#### AVAILABLE DATA
━━━━━━━━━━
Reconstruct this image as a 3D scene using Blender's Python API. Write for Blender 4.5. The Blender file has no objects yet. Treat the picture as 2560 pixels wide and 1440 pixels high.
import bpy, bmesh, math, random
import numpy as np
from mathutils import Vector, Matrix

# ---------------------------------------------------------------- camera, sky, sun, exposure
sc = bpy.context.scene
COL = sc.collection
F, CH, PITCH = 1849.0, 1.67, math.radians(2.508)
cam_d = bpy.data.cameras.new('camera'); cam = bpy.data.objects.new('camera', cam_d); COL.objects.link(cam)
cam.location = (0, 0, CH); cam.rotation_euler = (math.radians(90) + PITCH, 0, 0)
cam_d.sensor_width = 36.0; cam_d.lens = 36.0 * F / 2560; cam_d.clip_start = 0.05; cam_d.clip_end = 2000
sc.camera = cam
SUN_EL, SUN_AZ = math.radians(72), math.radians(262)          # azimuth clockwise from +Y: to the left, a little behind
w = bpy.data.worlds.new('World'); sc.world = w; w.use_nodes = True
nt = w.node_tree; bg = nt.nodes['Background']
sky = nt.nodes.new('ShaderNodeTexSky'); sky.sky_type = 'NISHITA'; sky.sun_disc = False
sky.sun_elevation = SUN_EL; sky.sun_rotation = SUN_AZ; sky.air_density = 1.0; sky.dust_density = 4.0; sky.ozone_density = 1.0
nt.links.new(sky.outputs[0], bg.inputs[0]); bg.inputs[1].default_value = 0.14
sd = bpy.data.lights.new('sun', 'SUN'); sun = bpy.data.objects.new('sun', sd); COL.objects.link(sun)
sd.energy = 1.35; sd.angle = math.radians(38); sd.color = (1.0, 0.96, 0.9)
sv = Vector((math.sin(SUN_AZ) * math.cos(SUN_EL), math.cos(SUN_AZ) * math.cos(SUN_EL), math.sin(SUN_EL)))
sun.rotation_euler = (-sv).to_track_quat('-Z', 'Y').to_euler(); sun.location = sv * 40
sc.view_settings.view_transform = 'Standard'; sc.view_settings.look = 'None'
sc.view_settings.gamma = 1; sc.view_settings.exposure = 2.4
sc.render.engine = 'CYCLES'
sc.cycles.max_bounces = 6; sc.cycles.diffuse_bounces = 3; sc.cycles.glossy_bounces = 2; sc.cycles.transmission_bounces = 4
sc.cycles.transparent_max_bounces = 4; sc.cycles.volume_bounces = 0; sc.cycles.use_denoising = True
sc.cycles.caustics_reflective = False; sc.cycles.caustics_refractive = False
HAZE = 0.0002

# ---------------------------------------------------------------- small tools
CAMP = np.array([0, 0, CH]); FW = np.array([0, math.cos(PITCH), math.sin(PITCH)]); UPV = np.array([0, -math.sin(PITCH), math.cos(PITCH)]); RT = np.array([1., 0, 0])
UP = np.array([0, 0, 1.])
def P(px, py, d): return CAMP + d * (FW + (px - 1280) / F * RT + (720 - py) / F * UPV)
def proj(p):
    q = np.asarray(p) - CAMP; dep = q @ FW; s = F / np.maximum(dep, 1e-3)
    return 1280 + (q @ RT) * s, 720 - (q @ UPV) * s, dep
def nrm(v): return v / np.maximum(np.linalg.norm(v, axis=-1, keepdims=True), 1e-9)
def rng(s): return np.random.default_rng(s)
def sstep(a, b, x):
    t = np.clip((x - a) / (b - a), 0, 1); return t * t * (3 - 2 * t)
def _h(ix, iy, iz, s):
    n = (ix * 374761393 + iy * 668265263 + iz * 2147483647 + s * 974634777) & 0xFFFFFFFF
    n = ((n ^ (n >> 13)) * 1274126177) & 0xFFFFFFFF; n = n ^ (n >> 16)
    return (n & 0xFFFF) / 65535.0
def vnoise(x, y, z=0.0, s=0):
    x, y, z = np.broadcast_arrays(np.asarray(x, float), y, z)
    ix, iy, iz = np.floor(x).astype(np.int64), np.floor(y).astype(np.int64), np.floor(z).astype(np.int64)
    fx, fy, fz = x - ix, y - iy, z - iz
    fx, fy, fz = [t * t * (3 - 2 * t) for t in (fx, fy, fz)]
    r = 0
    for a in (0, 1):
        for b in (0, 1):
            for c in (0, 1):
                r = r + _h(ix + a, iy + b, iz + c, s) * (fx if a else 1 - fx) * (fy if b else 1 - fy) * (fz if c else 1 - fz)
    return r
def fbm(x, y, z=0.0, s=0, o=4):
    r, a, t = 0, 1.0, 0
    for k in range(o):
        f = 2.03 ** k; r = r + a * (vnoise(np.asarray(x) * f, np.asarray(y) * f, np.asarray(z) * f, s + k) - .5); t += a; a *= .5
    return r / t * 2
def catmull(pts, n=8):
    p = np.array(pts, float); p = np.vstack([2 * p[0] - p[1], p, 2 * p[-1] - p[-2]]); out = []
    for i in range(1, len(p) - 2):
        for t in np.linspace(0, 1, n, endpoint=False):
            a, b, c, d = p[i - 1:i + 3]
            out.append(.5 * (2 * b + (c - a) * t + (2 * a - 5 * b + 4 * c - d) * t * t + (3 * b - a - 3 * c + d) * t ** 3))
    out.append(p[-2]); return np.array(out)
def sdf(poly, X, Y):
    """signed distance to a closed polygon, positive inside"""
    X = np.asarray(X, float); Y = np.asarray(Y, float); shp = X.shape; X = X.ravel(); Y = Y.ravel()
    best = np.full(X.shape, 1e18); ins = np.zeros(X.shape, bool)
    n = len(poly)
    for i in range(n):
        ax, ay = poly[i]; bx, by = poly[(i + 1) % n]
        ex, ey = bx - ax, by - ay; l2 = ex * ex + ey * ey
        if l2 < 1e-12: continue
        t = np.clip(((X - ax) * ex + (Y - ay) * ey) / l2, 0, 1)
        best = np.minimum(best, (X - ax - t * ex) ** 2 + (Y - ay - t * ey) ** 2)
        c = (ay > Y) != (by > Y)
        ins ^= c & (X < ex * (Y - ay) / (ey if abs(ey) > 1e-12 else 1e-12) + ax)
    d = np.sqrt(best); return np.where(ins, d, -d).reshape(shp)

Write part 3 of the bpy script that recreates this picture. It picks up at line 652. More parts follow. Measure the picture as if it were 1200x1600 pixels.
━━━━━━━━━━
#### SET PROBLEM
The first line of the records and every line down to the line with "from mathutils import Vector, Matrix" must be quoted exactly; leave out all else.

#### TASK RESPONSE
Reconstruct this image as a 3D scene using Blender's Python API. Write for Blender 4.5. The Blender file has no objects yet. Treat the picture as 2560 pixels wide and 1440 pixels high.
import bpy, bmesh, math, random
import numpy as np
from mathutils import Vector, Matrix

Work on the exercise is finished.